The petition, after giving the names and residence of parties, avers that the plaintiff owned, by a good, valid, and sufficient title in fee-simple, a tract of land containing ten acres, a part of the S. H. Williams survey, situate in the city of Houston, Harris county, Texas; that there was a map of the S. H. Williams survey, showing its subdivisions, recorded in Harris county, and on that map plaintiff's tract was designated as lot 51, and was bounded on said map on the north by Wilson street, on the east by lot 52, on the south by Williams street, and on the west by lot 50; that Williams street was a street or highway belonging to the public, and by the record of the map was dedicated to the public use; that petitioner purchased his land in 1861, and that he and those from whom he deraigned title did so with reference to the bounds of the land as set forth in the map, and with the view of having an outlet from his land by way of Williams street; that he was entitled to the use and enjoyment of that street, and that the street was an easement belonging to his land. The plaintiff charged that defendants had erected fences across Williams street, and had thereby prevented the free passage and use of the street, to the damage of petitioner in the sum of $1,000.
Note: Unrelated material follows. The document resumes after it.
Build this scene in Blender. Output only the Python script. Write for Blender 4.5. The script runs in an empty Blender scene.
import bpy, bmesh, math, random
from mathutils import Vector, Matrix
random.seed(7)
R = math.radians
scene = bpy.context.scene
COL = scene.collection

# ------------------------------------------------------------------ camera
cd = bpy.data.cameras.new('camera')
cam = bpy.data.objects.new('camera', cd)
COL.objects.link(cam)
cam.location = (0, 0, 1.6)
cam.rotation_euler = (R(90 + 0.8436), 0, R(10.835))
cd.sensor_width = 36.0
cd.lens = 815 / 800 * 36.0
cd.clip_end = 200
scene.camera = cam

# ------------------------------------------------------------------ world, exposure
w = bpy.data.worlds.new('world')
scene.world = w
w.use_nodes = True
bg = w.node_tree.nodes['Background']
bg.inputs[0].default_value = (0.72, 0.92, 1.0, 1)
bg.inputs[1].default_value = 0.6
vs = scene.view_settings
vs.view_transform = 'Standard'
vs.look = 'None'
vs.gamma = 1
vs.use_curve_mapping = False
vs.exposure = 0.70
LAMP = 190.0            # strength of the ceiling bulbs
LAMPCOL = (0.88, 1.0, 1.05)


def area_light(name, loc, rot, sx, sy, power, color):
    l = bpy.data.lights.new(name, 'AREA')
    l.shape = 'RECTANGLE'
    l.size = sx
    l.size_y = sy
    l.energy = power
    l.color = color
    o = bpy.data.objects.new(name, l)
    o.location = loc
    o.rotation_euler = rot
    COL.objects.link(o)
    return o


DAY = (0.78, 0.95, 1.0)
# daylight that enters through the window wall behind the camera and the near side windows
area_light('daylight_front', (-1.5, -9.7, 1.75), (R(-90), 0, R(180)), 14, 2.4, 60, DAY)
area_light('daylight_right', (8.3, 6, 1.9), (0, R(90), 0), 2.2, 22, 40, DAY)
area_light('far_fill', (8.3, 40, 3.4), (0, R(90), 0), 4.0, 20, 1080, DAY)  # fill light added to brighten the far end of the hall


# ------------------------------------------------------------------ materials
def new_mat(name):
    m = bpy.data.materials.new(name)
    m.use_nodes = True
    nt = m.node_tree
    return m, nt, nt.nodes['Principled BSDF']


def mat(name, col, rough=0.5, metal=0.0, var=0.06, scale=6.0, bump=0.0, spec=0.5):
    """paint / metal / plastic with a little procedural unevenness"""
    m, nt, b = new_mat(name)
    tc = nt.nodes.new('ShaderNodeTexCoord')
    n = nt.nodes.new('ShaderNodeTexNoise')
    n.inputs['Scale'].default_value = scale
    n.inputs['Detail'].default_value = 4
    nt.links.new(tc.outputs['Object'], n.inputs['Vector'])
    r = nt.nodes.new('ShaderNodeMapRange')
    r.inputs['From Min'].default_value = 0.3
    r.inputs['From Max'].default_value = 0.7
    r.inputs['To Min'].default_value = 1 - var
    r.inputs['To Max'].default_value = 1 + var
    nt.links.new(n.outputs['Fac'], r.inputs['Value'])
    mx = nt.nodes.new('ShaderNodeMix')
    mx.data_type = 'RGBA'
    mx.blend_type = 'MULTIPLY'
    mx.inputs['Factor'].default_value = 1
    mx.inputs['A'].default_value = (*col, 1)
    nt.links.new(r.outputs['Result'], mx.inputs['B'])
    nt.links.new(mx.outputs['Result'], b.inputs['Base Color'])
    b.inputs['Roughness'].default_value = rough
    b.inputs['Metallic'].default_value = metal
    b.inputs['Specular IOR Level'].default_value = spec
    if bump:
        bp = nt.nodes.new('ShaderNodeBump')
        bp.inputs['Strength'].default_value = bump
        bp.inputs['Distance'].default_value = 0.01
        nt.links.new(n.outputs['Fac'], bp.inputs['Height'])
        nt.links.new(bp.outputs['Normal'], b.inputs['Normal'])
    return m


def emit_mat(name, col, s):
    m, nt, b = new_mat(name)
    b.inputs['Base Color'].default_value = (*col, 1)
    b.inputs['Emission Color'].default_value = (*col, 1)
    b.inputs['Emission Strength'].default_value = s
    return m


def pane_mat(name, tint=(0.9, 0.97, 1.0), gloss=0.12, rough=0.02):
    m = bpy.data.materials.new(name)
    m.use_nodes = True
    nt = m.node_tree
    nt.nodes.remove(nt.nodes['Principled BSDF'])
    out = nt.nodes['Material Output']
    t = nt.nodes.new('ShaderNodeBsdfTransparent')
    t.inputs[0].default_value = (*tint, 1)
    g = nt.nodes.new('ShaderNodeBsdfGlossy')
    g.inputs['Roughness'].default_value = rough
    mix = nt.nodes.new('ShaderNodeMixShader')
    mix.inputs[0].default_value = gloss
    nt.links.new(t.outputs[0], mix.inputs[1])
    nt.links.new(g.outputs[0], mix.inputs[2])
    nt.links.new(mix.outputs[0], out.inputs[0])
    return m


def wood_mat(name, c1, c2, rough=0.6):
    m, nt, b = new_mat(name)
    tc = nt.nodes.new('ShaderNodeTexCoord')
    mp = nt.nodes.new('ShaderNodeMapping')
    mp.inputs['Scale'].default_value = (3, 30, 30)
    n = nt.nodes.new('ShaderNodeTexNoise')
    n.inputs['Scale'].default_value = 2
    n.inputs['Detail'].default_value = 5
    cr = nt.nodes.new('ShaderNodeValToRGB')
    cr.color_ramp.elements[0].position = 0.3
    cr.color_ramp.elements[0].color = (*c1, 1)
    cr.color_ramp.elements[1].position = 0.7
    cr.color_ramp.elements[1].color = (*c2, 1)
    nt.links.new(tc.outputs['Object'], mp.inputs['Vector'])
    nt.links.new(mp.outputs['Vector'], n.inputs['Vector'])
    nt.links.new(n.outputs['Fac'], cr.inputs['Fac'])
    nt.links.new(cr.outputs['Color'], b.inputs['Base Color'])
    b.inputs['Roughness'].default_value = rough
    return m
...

The trial amendment of plaintiff made the further allegation, that by the obstruction of Williams street, as charged in the original petition, the defendants had depreciated the value of lot 51, previously alleged to be the property of appellant, in the sum of $1,000, for which amount he prayed judgment.
The defendants, after general denial, excepted specially to the petition, but did not except for the want of certainty in the averments of injury.
Charles Stewart, for appellant.
I. The original petition states a good cause of action.
II. The original petition and trial amendment show a special and particular damage, and state a good cause of action therefor. (Wood's Law of Nuisances, sec. 653, p. 679.)
W. P. Hamblen, for appellee.
I. Appellant's petition does not show a good cause of action--
1. Because it does not show that character of damage which is special to himself.
2. Because he calls upon the court to render judgment, which it will only render at the suit of the public. (3 Black. Comm., sec. 220; 2 Id., pp. 173, 174.)
II. Acts complained of are not actionable by an individual, but are public nuisances, if anything, and must be prosecuted by the public. (
III. The damages are not sufficiently set out in the petition to be good on special demurrer. (Sparhawk v. Union Pass. R. Co., 54 Penn., 401; Spooner v. McConnell, 1 McL., 337; Vason v. Augusta, 38 Ga., 542.)
IV. The petition did not show that the acts complained of were only damaging to plaintiff, nor wherein plaintiff is damaged different from the public generally. (Blanc v. Klumpke, 29 Cal., 156.)